[Requirements] Find the line with "Model this scene" and the line with "W.node_tree.nodes['Background'].inputs[1].default_value = 0.21", then repeat both of them and every line in between exactly. Omit the pictures.

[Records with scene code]
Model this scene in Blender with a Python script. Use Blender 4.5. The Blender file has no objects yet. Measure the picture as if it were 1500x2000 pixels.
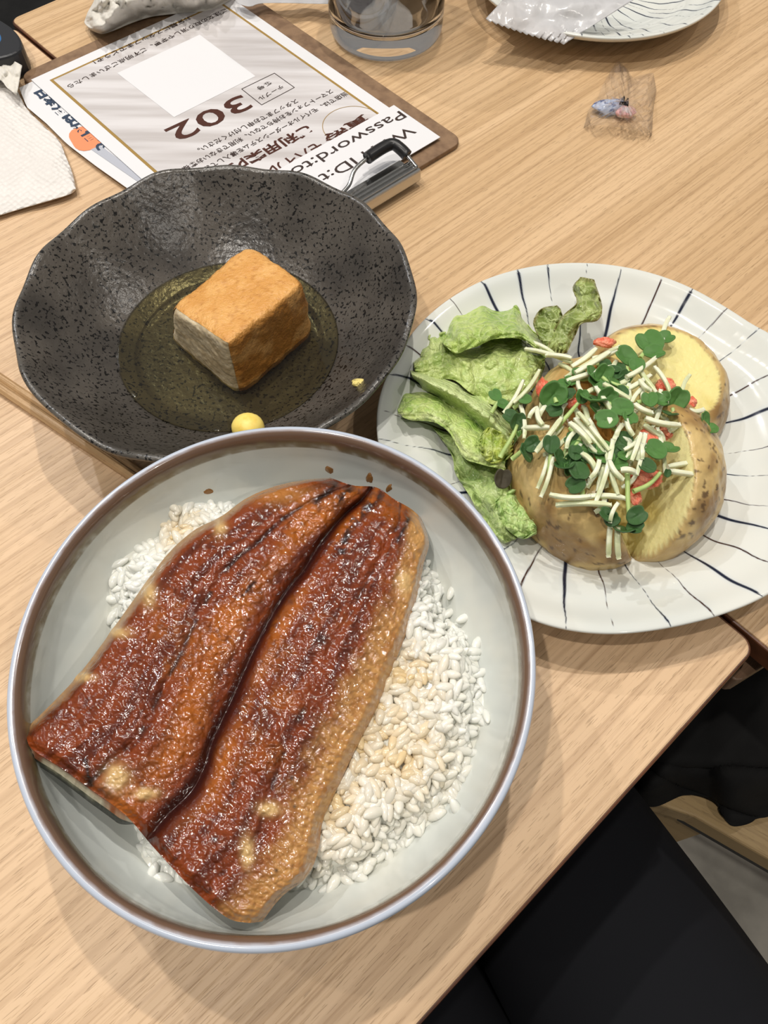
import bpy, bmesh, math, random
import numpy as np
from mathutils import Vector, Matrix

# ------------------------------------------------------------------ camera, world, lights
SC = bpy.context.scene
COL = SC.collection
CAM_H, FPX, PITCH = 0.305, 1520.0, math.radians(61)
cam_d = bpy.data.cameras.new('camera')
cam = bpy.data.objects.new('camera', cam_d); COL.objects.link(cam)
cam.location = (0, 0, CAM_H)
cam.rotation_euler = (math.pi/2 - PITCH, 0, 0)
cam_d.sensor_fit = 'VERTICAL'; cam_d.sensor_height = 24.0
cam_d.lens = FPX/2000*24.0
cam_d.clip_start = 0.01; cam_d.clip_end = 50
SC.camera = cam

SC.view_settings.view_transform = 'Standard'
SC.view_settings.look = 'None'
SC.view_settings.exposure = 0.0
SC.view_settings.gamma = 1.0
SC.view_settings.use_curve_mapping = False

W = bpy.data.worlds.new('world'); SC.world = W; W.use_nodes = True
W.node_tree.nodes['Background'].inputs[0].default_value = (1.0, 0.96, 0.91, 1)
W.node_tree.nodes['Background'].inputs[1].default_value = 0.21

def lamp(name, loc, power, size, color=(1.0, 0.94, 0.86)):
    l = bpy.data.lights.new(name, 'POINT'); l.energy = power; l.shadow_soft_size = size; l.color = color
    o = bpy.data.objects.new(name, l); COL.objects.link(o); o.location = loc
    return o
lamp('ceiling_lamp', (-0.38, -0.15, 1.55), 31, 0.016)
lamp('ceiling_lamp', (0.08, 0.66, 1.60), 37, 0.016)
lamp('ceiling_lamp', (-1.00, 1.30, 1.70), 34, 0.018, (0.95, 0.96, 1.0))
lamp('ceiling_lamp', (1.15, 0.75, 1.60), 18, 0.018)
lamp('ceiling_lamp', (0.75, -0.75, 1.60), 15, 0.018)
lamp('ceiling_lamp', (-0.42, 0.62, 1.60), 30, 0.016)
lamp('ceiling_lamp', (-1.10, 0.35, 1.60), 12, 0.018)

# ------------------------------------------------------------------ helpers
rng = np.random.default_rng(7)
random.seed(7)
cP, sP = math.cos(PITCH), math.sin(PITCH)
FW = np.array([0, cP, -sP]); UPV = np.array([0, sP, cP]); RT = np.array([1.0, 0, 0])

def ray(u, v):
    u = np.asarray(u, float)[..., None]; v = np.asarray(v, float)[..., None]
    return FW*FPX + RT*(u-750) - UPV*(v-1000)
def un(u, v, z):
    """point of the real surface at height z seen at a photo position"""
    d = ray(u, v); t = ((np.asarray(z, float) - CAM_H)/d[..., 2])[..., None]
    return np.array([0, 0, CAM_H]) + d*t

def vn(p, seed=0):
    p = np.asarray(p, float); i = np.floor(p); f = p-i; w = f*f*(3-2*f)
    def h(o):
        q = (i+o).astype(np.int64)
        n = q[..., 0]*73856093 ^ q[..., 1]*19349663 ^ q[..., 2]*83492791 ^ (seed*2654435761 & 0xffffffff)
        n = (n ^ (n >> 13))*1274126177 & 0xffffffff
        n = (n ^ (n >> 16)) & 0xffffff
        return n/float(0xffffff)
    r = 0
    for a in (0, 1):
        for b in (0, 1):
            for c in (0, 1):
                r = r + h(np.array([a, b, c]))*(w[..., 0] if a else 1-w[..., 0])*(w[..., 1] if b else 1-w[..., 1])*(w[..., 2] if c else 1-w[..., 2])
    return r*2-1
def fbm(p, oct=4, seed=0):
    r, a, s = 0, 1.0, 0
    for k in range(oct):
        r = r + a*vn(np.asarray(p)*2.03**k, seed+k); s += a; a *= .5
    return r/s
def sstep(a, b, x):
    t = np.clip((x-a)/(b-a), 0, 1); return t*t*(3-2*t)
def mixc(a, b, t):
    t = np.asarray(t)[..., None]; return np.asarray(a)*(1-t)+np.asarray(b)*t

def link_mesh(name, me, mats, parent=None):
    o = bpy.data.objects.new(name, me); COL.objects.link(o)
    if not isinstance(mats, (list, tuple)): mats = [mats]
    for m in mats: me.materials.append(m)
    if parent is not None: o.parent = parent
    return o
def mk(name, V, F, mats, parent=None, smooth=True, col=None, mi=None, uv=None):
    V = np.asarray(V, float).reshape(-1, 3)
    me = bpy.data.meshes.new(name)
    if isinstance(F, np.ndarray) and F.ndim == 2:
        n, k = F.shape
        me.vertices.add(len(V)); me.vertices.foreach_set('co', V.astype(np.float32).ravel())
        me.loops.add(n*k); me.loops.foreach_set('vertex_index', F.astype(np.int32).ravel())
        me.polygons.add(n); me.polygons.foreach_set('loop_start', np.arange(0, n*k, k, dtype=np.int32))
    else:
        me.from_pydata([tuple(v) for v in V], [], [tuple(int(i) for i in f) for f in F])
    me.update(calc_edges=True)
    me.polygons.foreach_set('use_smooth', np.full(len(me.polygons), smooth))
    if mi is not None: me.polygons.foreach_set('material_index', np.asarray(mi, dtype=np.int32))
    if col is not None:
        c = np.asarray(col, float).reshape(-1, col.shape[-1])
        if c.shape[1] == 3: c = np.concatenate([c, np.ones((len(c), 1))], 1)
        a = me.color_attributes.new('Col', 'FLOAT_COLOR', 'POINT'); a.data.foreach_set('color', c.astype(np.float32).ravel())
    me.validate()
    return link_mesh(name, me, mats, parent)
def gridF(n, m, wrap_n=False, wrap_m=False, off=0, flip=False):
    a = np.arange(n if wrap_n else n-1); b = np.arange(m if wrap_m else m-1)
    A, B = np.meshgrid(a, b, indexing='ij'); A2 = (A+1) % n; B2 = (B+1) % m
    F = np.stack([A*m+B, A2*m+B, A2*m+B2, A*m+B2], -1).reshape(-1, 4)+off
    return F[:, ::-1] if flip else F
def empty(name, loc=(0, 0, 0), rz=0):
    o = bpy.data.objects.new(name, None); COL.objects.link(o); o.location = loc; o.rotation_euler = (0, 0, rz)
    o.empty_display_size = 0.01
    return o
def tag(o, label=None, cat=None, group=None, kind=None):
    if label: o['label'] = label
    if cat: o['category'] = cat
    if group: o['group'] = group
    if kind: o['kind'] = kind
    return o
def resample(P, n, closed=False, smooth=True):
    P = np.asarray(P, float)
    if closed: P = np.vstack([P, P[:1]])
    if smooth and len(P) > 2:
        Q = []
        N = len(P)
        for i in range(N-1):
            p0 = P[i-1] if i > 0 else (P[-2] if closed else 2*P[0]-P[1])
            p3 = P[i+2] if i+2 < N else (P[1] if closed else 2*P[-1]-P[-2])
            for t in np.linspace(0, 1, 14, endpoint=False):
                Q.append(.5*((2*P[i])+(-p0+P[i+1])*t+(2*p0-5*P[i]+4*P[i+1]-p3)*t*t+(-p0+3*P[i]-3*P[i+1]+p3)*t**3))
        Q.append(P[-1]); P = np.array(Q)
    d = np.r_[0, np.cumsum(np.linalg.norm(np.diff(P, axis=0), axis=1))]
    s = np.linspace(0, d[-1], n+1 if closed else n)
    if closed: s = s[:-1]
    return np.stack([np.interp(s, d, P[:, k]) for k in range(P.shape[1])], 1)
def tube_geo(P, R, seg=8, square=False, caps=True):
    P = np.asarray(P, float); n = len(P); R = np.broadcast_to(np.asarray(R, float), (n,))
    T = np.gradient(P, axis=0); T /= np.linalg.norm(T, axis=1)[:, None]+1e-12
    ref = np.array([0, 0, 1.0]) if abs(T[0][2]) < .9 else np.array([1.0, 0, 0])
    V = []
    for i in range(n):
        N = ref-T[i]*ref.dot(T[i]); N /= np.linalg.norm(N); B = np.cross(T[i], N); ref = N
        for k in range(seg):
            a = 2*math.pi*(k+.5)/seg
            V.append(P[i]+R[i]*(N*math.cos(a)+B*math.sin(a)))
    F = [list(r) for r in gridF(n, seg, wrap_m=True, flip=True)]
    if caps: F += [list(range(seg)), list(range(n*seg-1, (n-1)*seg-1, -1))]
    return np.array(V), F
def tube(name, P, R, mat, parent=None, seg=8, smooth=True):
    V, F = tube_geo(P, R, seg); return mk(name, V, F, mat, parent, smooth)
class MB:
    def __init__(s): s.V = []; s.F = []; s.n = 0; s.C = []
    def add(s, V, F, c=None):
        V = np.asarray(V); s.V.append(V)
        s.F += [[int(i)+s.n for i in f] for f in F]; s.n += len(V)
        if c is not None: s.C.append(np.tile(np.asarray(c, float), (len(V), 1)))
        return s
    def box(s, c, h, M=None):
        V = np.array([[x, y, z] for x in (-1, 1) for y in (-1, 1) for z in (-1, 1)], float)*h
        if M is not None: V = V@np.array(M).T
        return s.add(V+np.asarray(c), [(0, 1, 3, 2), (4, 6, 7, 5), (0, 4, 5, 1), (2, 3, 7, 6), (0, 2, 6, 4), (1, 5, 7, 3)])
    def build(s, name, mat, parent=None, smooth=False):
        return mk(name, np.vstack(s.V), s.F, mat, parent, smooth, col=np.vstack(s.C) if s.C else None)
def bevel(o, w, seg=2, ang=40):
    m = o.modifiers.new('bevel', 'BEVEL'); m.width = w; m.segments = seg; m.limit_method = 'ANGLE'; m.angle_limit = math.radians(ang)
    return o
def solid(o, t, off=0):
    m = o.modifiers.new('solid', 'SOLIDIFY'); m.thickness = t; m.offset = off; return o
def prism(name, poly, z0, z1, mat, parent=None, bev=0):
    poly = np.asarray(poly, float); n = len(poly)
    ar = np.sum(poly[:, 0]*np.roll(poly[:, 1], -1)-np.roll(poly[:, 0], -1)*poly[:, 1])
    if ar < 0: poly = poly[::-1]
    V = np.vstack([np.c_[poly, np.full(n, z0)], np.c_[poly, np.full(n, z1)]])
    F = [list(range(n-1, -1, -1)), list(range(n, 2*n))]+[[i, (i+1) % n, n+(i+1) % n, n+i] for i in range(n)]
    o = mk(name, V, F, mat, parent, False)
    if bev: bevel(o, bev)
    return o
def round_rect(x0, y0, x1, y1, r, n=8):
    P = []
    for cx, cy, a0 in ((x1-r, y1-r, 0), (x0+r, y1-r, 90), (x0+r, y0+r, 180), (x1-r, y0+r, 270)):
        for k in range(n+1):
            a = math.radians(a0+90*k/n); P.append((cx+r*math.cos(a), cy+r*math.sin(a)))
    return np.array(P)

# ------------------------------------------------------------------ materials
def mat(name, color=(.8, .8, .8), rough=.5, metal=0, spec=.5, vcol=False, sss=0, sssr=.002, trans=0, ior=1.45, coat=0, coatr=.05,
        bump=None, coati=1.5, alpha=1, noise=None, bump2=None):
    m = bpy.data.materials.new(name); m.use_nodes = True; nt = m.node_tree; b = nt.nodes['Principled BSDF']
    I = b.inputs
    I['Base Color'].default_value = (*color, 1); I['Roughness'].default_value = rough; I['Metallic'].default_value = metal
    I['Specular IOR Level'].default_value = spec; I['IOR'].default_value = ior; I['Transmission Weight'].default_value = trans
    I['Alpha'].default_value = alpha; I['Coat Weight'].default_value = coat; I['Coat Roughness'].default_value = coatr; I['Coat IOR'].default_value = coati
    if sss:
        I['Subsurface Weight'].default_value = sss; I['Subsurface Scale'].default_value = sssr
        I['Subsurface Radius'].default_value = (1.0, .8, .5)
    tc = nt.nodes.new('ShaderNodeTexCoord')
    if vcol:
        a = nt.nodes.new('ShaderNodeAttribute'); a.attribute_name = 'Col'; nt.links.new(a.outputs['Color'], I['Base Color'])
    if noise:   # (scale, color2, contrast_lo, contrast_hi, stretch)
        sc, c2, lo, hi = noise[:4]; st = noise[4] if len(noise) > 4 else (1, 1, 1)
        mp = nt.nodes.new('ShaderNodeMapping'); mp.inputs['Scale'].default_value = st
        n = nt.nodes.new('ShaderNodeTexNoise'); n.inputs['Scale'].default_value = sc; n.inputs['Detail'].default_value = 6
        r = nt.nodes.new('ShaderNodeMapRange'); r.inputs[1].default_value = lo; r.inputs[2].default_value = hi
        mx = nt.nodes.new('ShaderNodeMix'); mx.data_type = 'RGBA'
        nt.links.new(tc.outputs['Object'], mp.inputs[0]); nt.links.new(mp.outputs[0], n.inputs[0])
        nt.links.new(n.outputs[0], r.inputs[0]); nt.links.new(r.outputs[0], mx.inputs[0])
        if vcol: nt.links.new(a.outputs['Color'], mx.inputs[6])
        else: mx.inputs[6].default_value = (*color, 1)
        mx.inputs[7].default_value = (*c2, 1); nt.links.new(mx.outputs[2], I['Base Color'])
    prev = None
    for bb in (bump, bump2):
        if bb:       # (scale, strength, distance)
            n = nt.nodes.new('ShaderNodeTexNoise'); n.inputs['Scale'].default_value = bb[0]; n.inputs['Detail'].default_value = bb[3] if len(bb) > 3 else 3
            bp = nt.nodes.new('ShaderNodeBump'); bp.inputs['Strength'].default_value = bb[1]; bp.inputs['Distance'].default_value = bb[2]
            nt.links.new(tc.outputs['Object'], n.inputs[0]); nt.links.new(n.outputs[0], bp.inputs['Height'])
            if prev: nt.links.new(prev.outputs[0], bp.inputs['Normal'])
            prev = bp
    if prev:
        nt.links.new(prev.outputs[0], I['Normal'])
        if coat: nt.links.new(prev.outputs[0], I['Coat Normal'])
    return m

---

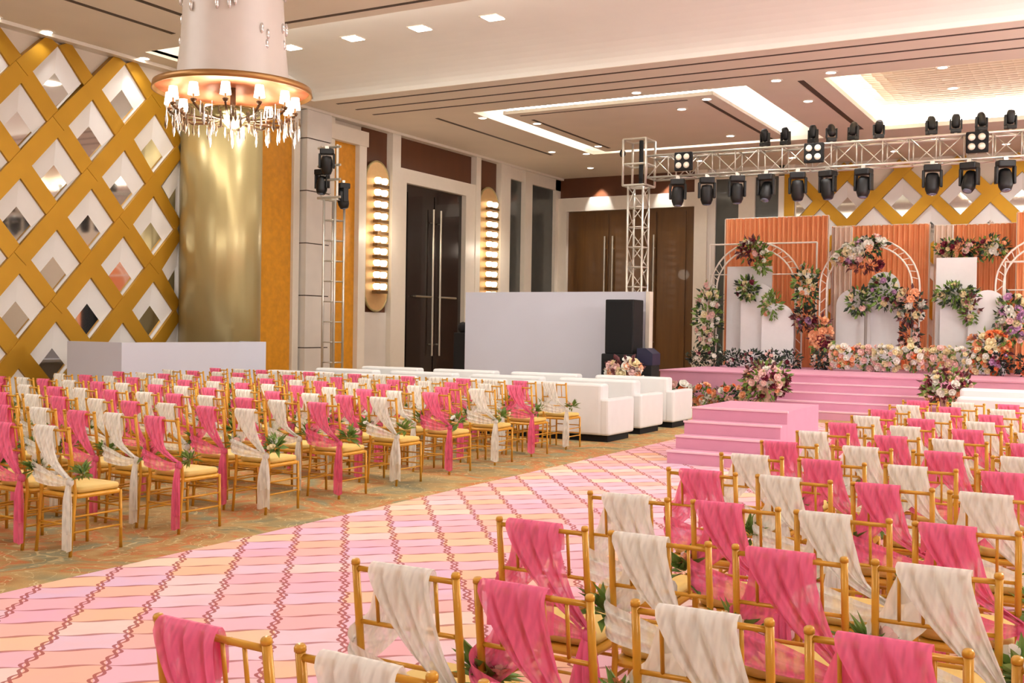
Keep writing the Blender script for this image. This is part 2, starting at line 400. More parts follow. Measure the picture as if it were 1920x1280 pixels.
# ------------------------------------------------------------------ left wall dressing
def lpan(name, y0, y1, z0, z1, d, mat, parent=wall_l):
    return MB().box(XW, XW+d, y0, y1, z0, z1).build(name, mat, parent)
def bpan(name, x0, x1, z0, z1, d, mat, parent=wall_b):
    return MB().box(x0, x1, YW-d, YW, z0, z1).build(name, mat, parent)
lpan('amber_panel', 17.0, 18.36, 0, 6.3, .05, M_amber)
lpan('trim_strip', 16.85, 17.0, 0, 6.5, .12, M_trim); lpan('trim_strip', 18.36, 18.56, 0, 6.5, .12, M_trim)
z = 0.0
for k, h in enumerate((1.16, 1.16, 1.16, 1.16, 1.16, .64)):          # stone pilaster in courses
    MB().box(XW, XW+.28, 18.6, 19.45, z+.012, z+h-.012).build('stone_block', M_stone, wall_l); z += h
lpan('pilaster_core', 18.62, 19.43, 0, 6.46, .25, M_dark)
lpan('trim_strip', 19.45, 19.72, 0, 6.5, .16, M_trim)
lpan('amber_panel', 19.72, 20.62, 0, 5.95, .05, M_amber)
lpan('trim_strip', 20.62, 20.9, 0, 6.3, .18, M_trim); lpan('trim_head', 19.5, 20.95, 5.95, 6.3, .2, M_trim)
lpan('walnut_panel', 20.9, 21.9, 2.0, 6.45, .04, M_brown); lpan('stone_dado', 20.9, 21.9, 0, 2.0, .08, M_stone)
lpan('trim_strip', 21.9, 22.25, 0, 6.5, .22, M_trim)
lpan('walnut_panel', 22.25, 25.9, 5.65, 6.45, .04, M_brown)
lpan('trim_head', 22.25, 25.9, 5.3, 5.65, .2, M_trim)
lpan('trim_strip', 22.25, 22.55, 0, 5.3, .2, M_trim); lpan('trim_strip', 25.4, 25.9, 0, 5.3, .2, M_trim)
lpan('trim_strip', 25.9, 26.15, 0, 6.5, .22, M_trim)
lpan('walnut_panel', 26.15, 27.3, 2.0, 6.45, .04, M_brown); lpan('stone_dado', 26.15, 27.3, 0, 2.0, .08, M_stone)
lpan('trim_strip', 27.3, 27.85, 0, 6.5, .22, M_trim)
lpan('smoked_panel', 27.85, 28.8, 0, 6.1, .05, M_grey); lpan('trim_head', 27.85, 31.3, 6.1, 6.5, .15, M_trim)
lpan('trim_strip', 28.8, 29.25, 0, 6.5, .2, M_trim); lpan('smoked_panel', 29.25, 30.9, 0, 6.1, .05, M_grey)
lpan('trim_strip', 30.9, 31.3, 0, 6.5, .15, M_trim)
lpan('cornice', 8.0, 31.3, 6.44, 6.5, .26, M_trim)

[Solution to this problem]
Model this scene in Blender with a Python script. Use Blender 4.5. The Blender file has no objects yet. Measure the picture as if it were 1500x2000 pixels.
import bpy, bmesh, math, random
import numpy as np
from mathutils import Vector, Matrix

# ------------------------------------------------------------------ camera, world, lights
SC = bpy.context.scene
COL = SC.collection
CAM_H, FPX, PITCH = 0.305, 1520.0, math.radians(61)
cam_d = bpy.data.cameras.new('camera')
cam = bpy.data.objects.new('camera', cam_d); COL.objects.link(cam)
cam.location = (0, 0, CAM_H)
cam.rotation_euler = (math.pi/2 - PITCH, 0, 0)
cam_d.sensor_fit = 'VERTICAL'; cam_d.sensor_height = 24.0
cam_d.lens = FPX/2000*24.0
cam_d.clip_start = 0.01; cam_d.clip_end = 50
SC.camera = cam

SC.view_settings.view_transform = 'Standard'
SC.view_settings.look = 'None'
SC.view_settings.exposure = 0.0
SC.view_settings.gamma = 1.0
SC.view_settings.use_curve_mapping = False

W = bpy.data.worlds.new('world'); SC.world = W; W.use_nodes = True
W.node_tree.nodes['Background'].inputs[0].default_value = (1.0, 0.96, 0.91, 1)
W.node_tree.nodes['Background'].inputs[1].default_value = 0.21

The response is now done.